The Law lists as its objectives:

… to ensure [that] Israeli authors [receive] proper pay for their creations, to promote literature in Israel, to preserve cultural diversity in the publication and in the distribution of books in Israel, to provide readers an opportunity to select among a wide range of books according to their wishes and tastes, and to enable competition among book publishers and book stores in regard to the quantity, the variety, and the quality of books that are offered to the consumer. (Id. § 1.)

The Law defines “an Israeli author” as “a person who has written a book in Hebrew or in Arabic or a book that was translated into Hebrew or to Arabic, and at the time of contacting the publisher was an Israeli citizen or his/her regular place of residence was in Israel.” (Id. § 2.) Publishers must pay Israeli authors certain percentages from the invoice price of books sold during the first eighteen months following publication of their first edition (hereinafter the “protection period”). (Id. § 3.) The invoice price is determined by publishers and may vary between the printed and the electronic editions of the same book. (Id. § 4.)

Except under limited conditions enumerated by the Law, the sale of new books during the protection period for less than the invoice price is prohibited. (Id. §§ 6-7.) The provision of any remuneration for book stores salespersons for recommending specific books, authors or books published by particular publishers is similarly prohibited. (Id. § 9.) The adoption of pre-determined schedules of discounts on the sale of books, however, is permitted once a year based on a written agreement between chain stores and publishers. To qualify, chain stores must operate seven or more stores at different locations. (Id. §§ 8 & 1.) The Law imposes various sanctions including financial fines for violation of its provisions. (Id. §§ 17-32.)

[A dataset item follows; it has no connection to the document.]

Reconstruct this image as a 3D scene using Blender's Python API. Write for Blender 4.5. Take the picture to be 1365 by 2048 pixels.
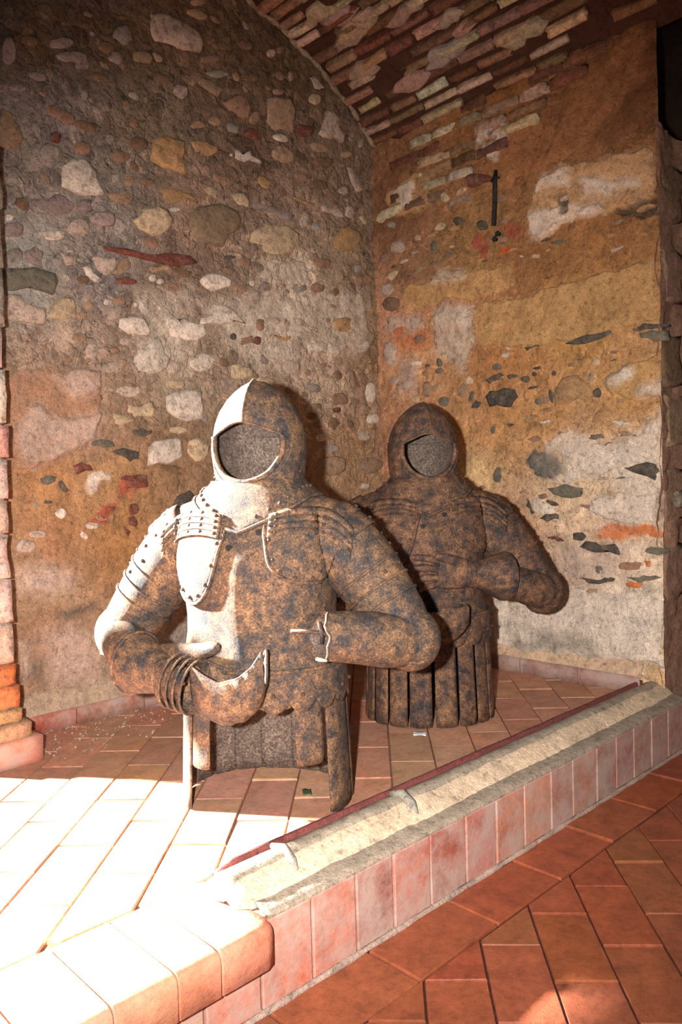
import bpy, bmesh, math, random
import numpy as np
from mathutils import Vector, Matrix
from mathutils.bvhtree import BVHTree

for _o in list(bpy.data.objects):
    bpy.data.objects.remove(_o)
random.seed(7)
RNG = np.random.default_rng(11)
scene = bpy.context.scene
COL = scene.collection

# ------------------------------------------------------------------ camera
CAM_POS = Vector((-2.79632, -2.58128, 0.8))
CAM_R = Vector((0.71414, -0.69946, -0.02741))
CAM_U = Vector((0.04495, 0.00675, 0.99897))
CAM_F = Vector((0.69855, 0.71464, -0.03626))
cd = bpy.data.cameras.new('camera')
cam = bpy.data.objects.new('camera', cd)
COL.objects.link(cam)
cd.sensor_fit = 'VERTICAL'
cd.sensor_height = 36.0
cd.sensor_width = 24.0
cd.lens = 27.584
cd.clip_start = 0.02
m3 = Matrix((CAM_R, CAM_U, -CAM_F)).transposed()
cam.matrix_world = Matrix.Translation(CAM_POS) @ m3.to_4x4()
scene.camera = cam

# ------------------------------------------------------------------ light
world = bpy.data.worlds.new('world')
scene.world = world
world.use_nodes = True
bg = world.node_tree.nodes['Background']
bg.inputs[0].default_value = (1.0, 0.92, 0.84, 1)
bg.inputs[1].default_value = 0.10

SUN_AZ = math.radians(-57)
SUN_EL = math.radians(23)
sd = bpy.data.lights.new('sun', 'SUN')
sd.energy = 84.0
sd.angle = math.radians(2.6)
sd.color = (1.0, 0.97, 0.93)
sun = bpy.data.objects.new('sun', sd)
COL.objects.link(sun)
sdir = Vector((math.cos(SUN_AZ) * math.cos(SUN_EL), math.sin(SUN_AZ) * math.cos(SUN_EL), -math.sin(SUN_EL)))
sun.rotation_euler = sdir.to_track_quat('-Z', 'Y').to_euler()
sun.location = (-4, 3, 4)

fd = bpy.data.lights.new('camera_flash', 'SPOT')
fd.energy = 430.0
fd.color = (1.0, 0.96, 0.91)
fd.spot_size = math.radians(92)
fd.spot_blend = 1.0
fd.shadow_soft_size = 0.018
flash = bpy.data.objects.new('camera_flash', fd)
COL.objects.link(flash)
flash.location = CAM_POS - CAM_R * 0.125 + CAM_U * 0.02 + CAM_F * 0.02
aim = CAM_F + CAM_R * (70 / 1569) - CAM_U * (140 / 1569)
flash.rotation_euler = aim.to_track_quat('-Z', 'Y').to_euler()

scene.view_settings.view_transform = 'Standard'
scene.view_settings.look = 'None'
scene.view_settings.gamma = 1.0
scene.view_settings.use_curve_mapping = False
scene.view_settings.exposure = 0.0

# ------------------------------------------------------------------ helpers
def link(o):
    COL.objects.link(o)
    return o

def tag(o, label=None, cat=None, group=None, kind=None):
    if label: o['label'] = label
    if cat: o['category'] = cat
    if group: o['group'] = group
    if kind: o['kind'] = kind
    return o

def mesh(name, verts, faces, smooth=True):
    me = bpy.data.meshes.new(name)
    me.from_pydata([tuple(map(float, v)) for v in verts], [], [tuple(map(int, f)) for f in faces])
    me.update()
    if smooth:
        me.polygons.foreach_set('use_smooth', [True] * len(me.polygons))
    return me

def add(name, me, mat=None, parent=None, loc=None, rot=None, color=None):
    o = bpy.data.objects.new(name, me)
    link(o)
    if mat is not None and me is not None and len(me.materials) == 0:
        for m in (mat if isinstance(mat, (list, tuple)) else [mat]):
            me.materials.append(m)
    if loc is not None: o.location = loc
    if rot is not None: o.rotation_euler = rot
    if parent is not None: o.parent = parent
    if color is not None: o.color = (*color[:3], 1)
    return o

def empty(name, loc=(0, 0, 0), rz=0):
    o = bpy.data.objects.new(name, None)
    link(o)
    o.location = loc
    o.rotation_euler = (0, 0, rz)
    o.empty_display_size = .1
    return o

def srgb(r, g, b):
    f = lambda v: ((v / 255 + .055) / 1.055) ** 2.4 if v > 10 else v / 255 / 12.92
    return (f(r), f(g), f(b))

# value noise in 2D, used for the relief and the ragged edges of plaster
_TAB = RNG.random((256, 256))
def vnoise(u, v):
    u = np.asarray(u, float); v = np.asarray(v, float)
    iu = np.floor(u).astype(int); iv = np.floor(v).astype(int)
    fu = u - iu; fv = v - iv
    fu = fu * fu * (3 - 2 * fu); fv = fv * fv * (3 - 2 * fv)
    a = _TAB[iu % 256, iv % 256]; b = _TAB[(iu + 1) % 256, iv % 256]
    c = _TAB[iu % 256, (iv + 1) % 256]; d = _TAB[(iu + 1) % 256, (iv + 1) % 256]
    return (a * (1 - fu) + b * fu) * (1 - fv) + (c * (1 - fu) + d * fu) * fv
def fbm(u, v, f, n=4, ox=0.0):
    s = 0; amp = .5; tot = 0
    for k in range(n):
        s = s + amp * vnoise(np.asarray(u) * f + ox + 17.3 * k, np.asarray(v) * f - ox + 9.1 * k)
        tot += amp; amp *= .55; f *= 2.03
    return s / tot - .5

# ------------------------------------------------------------------ materials
def nodes(name):
    m = bpy.data.materials.new(name)
    m.use_nodes = True
    nt = m.node_tree
    return m, nt, nt.nodes['Principled BSDF'], nt.nodes.new, nt.links.new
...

According to the Law, the Ministry of Culture and Sports must allocate funding for the distribution of prizes for authors, poets, and publishers. (Id. § 39). In compliance with the Law, the Ministry has announced the allocation of ten prizes each for these three categories of cultural achievement. (Press Release, Ministry of Culture and Sports, The Law for the Protection of Literature and of Authors in Israel Was Approved by the Knesset [in Hebrew] (Aug. 1, 2013).)

According to the Ministry of Culture and Sports website,

The book and literature are regarded as product[s] of a definitive cultural value. … The need to regulate their status by legislation has evolved in recent years in many countries in the Western world.

A unique situation has existed in the State of Israel in recent years, [a situation] in which the activity of the book market is being dictated almost completely by a duopoly consisting of two large book chains that control about 80% of the market, with one of them characterized by a legal structure of vertical ownership that places it under the control of a large book publisher. This situation causes serious harm to the principle of free competition. The Ministry of Culture [and Sports] believes that in view of this situation, there is no other option than to regulate the market, even at the cost of a certain degree of intervention in free market conditions. (Id.)